__Supplied information__.
####
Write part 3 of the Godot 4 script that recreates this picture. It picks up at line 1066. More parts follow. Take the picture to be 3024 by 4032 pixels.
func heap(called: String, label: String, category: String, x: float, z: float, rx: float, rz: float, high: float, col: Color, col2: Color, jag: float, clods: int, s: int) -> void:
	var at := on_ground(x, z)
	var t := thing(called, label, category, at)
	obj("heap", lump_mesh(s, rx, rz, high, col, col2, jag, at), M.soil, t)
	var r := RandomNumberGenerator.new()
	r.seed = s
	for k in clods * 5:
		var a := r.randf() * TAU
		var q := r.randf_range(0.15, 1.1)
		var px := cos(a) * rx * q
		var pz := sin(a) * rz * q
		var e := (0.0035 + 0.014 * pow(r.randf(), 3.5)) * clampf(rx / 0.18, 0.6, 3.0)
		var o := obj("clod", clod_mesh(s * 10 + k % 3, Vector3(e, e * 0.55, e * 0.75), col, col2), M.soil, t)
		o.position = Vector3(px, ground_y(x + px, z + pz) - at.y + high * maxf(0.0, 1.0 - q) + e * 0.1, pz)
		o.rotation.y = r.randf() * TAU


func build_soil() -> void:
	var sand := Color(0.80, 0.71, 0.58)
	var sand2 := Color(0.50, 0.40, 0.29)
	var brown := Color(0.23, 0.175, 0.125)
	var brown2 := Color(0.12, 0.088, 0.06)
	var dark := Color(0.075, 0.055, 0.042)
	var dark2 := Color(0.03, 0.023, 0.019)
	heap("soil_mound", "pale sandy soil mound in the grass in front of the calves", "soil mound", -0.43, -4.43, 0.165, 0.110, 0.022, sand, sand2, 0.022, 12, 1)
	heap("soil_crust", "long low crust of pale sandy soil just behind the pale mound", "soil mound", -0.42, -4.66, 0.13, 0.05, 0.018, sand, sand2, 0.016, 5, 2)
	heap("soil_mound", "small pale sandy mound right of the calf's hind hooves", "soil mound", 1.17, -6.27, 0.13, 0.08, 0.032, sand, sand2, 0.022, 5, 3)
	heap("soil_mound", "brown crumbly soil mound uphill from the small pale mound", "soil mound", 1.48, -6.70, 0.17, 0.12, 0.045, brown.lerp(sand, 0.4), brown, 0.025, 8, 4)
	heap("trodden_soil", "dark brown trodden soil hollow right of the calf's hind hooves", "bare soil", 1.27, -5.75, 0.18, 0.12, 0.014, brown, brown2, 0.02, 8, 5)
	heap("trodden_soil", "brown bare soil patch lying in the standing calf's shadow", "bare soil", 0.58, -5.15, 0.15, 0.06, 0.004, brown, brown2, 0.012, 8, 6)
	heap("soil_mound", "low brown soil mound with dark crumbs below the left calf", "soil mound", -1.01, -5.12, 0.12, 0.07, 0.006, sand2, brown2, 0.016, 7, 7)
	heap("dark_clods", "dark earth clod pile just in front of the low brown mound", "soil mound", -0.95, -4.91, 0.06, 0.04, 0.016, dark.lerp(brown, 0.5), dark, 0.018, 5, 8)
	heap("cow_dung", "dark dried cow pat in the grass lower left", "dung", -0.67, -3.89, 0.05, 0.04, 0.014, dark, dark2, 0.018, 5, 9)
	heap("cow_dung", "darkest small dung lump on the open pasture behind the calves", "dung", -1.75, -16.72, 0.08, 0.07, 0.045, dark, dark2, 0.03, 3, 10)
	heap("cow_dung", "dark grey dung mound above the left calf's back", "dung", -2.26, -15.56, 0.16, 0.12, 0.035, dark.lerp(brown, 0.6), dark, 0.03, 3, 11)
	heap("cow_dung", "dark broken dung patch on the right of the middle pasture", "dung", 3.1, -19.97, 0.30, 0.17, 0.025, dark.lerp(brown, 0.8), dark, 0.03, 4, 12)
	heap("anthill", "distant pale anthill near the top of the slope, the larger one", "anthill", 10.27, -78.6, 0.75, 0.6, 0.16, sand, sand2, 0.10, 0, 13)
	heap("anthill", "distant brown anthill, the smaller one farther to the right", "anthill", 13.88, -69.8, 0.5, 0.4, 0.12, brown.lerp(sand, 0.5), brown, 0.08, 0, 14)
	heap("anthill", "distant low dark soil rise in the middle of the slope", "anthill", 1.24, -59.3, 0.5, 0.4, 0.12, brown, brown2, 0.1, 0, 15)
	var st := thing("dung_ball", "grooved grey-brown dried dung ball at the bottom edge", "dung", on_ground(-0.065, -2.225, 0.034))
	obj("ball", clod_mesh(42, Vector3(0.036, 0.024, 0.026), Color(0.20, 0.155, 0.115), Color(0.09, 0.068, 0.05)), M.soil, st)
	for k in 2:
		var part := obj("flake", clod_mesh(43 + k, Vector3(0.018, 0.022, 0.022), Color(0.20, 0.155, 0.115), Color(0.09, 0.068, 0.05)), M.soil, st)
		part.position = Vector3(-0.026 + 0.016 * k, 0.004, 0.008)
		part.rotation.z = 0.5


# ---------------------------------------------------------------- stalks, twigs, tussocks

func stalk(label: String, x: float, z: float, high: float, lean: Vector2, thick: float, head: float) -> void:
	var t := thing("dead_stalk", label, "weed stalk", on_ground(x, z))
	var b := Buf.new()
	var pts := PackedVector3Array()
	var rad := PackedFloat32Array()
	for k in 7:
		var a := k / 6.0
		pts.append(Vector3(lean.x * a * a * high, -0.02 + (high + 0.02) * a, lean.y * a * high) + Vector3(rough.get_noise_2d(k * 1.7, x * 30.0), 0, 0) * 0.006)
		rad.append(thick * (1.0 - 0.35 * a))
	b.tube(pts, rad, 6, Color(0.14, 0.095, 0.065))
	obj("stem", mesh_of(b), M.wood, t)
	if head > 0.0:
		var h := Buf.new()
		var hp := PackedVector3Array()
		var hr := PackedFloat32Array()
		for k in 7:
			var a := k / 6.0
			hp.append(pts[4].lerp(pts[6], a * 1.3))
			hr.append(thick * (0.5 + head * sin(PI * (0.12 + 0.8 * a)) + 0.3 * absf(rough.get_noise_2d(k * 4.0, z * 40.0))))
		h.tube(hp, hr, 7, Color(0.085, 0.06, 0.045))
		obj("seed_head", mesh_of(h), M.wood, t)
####
__The task__.
Output the listing above word for word.

__Output__.
Write part 3 of the Godot 4 script that recreates this picture. It picks up at line 1066. More parts follow. Take the picture to be 3024 by 4032 pixels.
func heap(called: String, label: String, category: String, x: float, z: float, rx: float, rz: float, high: float, col: Color, col2: Color, jag: float, clods: int, s: int) -> void:
	var at := on_ground(x, z)
	var t := thing(called, label, category, at)
	obj("heap", lump_mesh(s, rx, rz, high, col, col2, jag, at), M.soil, t)
	var r := RandomNumberGenerator.new()
	r.seed = s
	for k in clods * 5:
		var a := r.randf() * TAU
		var q := r.randf_range(0.15, 1.1)
		var px := cos(a) * rx * q
		var pz := sin(a) * rz * q
		var e := (0.0035 + 0.014 * pow(r.randf(), 3.5)) * clampf(rx / 0.18, 0.6, 3.0)
		var o := obj("clod", clod_mesh(s * 10 + k % 3, Vector3(e, e * 0.55, e * 0.75), col, col2), M.soil, t)
		o.position = Vector3(px, ground_y(x + px, z + pz) - at.y + high * maxf(0.0, 1.0 - q) + e * 0.1, pz)
		o.rotation.y = r.randf() * TAU


func build_soil() -> void:
	var sand := Color(0.80, 0.71, 0.58)
	var sand2 := Color(0.50, 0.40, 0.29)
	var brown := Color(0.23, 0.175, 0.125)
	var brown2 := Color(0.12, 0.088, 0.06)
	var dark := Color(0.075, 0.055, 0.042)
	var dark2 := Color(0.03, 0.023, 0.019)
	heap("soil_mound", "pale sandy soil mound in the grass in front of the calves", "soil mound", -0.43, -4.43, 0.165, 0.110, 0.022, sand, sand2, 0.022, 12, 1)
	heap("soil_crust", "long low crust of pale sandy soil just behind the pale mound", "soil mound", -0.42, -4.66, 0.13, 0.05, 0.018, sand, sand2, 0.016, 5, 2)
	heap("soil_mound", "small pale sandy mound right of the calf's hind hooves", "soil mound", 1.17, -6.27, 0.13, 0.08, 0.032, sand, sand2, 0.022, 5, 3)
	heap("soil_mound", "brown crumbly soil mound uphill from the small pale mound", "soil mound", 1.48, -6.70, 0.17, 0.12, 0.045, brown.lerp(sand, 0.4), brown, 0.025, 8, 4)
	heap("trodden_soil", "dark brown trodden soil hollow right of the calf's hind hooves", "bare soil", 1.27, -5.75, 0.18, 0.12, 0.014, brown, brown2, 0.02, 8, 5)
	heap("trodden_soil", "brown bare soil patch lying in the standing calf's shadow", "bare soil", 0.58, -5.15, 0.15, 0.06, 0.004, brown, brown2, 0.012, 8, 6)
	heap("soil_mound", "low brown soil mound with dark crumbs below the left calf", "soil mound", -1.01, -5.12, 0.12, 0.07, 0.006, sand2, brown2, 0.016, 7, 7)
	heap("dark_clods", "dark earth clod pile just in front of the low brown mound", "soil mound", -0.95, -4.91, 0.06, 0.04, 0.016, dark.lerp(brown, 0.5), dark, 0.018, 5, 8)
	heap("cow_dung", "dark dried cow pat in the grass lower left", "dung", -0.67, -3.89, 0.05, 0.04, 0.014, dark, dark2, 0.018, 5, 9)
	heap("cow_dung", "darkest small dung lump on the open pasture behind the calves", "dung", -1.75, -16.72, 0.08, 0.07, 0.045, dark, dark2, 0.03, 3, 10)
	heap("cow_dung", "dark grey dung mound above the left calf's back", "dung", -2.26, -15.56, 0.16, 0.12, 0.035, dark.lerp(brown, 0.6), dark, 0.03, 3, 11)
	heap("cow_dung", "dark broken dung patch on the right of the middle pasture", "dung", 3.1, -19.97, 0.30, 0.17, 0.025, dark.lerp(brown, 0.8), dark, 0.03, 4, 12)
	heap("anthill", "distant pale anthill near the top of the slope, the larger one", "anthill", 10.27, -78.6, 0.75, 0.6, 0.16, sand, sand2, 0.10, 0, 13)
	heap("anthill", "distant brown anthill, the smaller one farther to the right", "anthill", 13.88, -69.8, 0.5, 0.4, 0.12, brown.lerp(sand, 0.5), brown, 0.08, 0, 14)
	heap("anthill", "distant low dark soil rise in the middle of the slope", "anthill", 1.24, -59.3, 0.5, 0.4, 0.12, brown, brown2, 0.1, 0, 15)
	var st := thing("dung_ball", "grooved grey-brown dried dung ball at the bottom edge", "dung", on_ground(-0.065, -2.225, 0.034))
	obj("ball", clod_mesh(42, Vector3(0.036, 0.024, 0.026), Color(0.20, 0.155, 0.115), Color(0.09, 0.068, 0.05)), M.soil, st)
	for k in 2:
		var part := obj("flake", clod_mesh(43 + k, Vector3(0.018, 0.022, 0.022), Color(0.20, 0.155, 0.115), Color(0.09, 0.068, 0.05)), M.soil, st)
		part.position = Vector3(-0.026 + 0.016 * k, 0.004, 0.008)
		part.rotation.z = 0.5


# ---------------------------------------------------------------- stalks, twigs, tussocks

func stalk(label: String, x: float, z: float, high: float, lean: Vector2, thick: float, head: float) -> void:
	var t := thing("dead_stalk", label, "weed stalk", on_ground(x, z))
	var b := Buf.new()
	var pts := PackedVector3Array()
	var rad := PackedFloat32Array()
	for k in 7:
		var a := k / 6.0
		pts.append(Vector3(lean.x * a * a * high, -0.02 + (high + 0.02) * a, lean.y * a * high) + Vector3(rough.get_noise_2d(k * 1.7, x * 30.0), 0, 0) * 0.006)
		rad.append(thick * (1.0 - 0.35 * a))
	b.tube(pts, rad, 6, Color(0.14, 0.095, 0.065))
	obj("stem", mesh_of(b), M.wood, t)
	if head > 0.0:
		var h := Buf.new()
		var hp := PackedVector3Array()
		var hr := PackedFloat32Array()
		for k in 7:
			var a := k / 6.0
			hp.append(pts[4].lerp(pts[6], a * 1.3))
			hr.append(thick * (0.5 + head * sin(PI * (0.12 + 0.8 * a)) + 0.3 * absf(rough.get_noise_2d(k * 4.0, z * 40.0))))
		h.tube(hp, hr, 7, Color(0.085, 0.06, 0.045))
		obj("seed_head", mesh_of(h), M.wood, t)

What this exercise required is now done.